Abstract

Confounding variability caused by environmental and/or operational conditions is a big challenge in the structural health monitoring (SHM) of large-scale civil structures. The elimination of such variability is of paramount importance in avoiding economic and human losses. Machine learning-aided data normalization provides a good solution to this challenge. Despite proper studies on data normalization using structural responses/features acquired from contact-based sensors, this issue has not been explored properly via new features, such as displacement responses from remote sensing products, including synthetic aperture radar (SAR) images. Hence, the main aim of this work was to eliminate environmental variability, particularly thermal effects, from different and limited structural displacements retrieved from a few SAR images related to long-term health monitoring programs of long-span bridges. For this purpose, we conducted a comprehensive comparative study to investigate two supervised and two unsupervised data normalization algorithms. The supervised algorithms were based on Gaussian process regression (GPR) and support vector regression (SVR), for which temperature records acquired from contact temperature sensors and structural displacements retrieved from spaceborne remote sensors produce univariate predictor (input) and response (output) data for the regression problem.
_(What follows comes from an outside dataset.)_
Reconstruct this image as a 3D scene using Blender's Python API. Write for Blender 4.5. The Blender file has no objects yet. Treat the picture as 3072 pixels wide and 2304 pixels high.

For the unsupervised algorithms, this paper employed principal component analysis (PCA) and proposed a deep autoencoder (DAE), both of which conform with unsupervised reconstruction-based data normalization. In contrast to the GPR- and SVR-based data normalization algorithms, both the PCA and DAE methods only consider the SAR-based displacement (output) data without any requirement of the environmental and/or operational (input) data. Limited displacement sets of long-span bridges from a few SAR images of Sentinel-1A, related to long-term SHM programs, were considered to assess the aforementioned techniques. Results demonstrate that the proposed DAE-aided data normalization is the best approach to remove thermal effects and other unmeasured environmental and/or operational variability.